Process art
Process art is an artistic movement that arose in the late 1960s, prioritizing the physical and conceptual processes of creation—such as material manipulation, chance operations, and environmental interactions—over predetermined forms or permanent outcomes, often yielding works that visibly retain traces of their making or undergo transformation.[1][2]Key characteristics include the use of mutable, non-archival materials like latex, fiberglass, or felt, which emphasize entropy, gravity, and impermanence, thereby subverting the modernist ideal of the static art object.[2][1]

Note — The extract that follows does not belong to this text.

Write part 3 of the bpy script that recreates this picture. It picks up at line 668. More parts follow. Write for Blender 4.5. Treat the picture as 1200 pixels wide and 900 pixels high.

Prominent artists include Robert Morris, whose "anti-form" approach involved draped or piled soft sculptures to highlight process and contingency; Eva Hesse, who employed industrial materials in contingent, deteriorating forms; and Richard Serra, known for site-specific actions like splashing molten lead to capture performative immediacy.[2][1]
Emerging as a response to minimalism's rigid geometries and industrial finishes, process art extended abstract expressionist precedents like Jackson Pollock's action-oriented drips while aligning with post-minimalist tendencies toward ephemerality and anti-commodification, rendering many works resistant to traditional gallery sales or preservation.[1][2]
Its defining impact rests in redefining artistic value through labor and material agency, influencing subsequent practices in installation, land art, and performance by underscoring art's inherent instability over marketable finality.[2]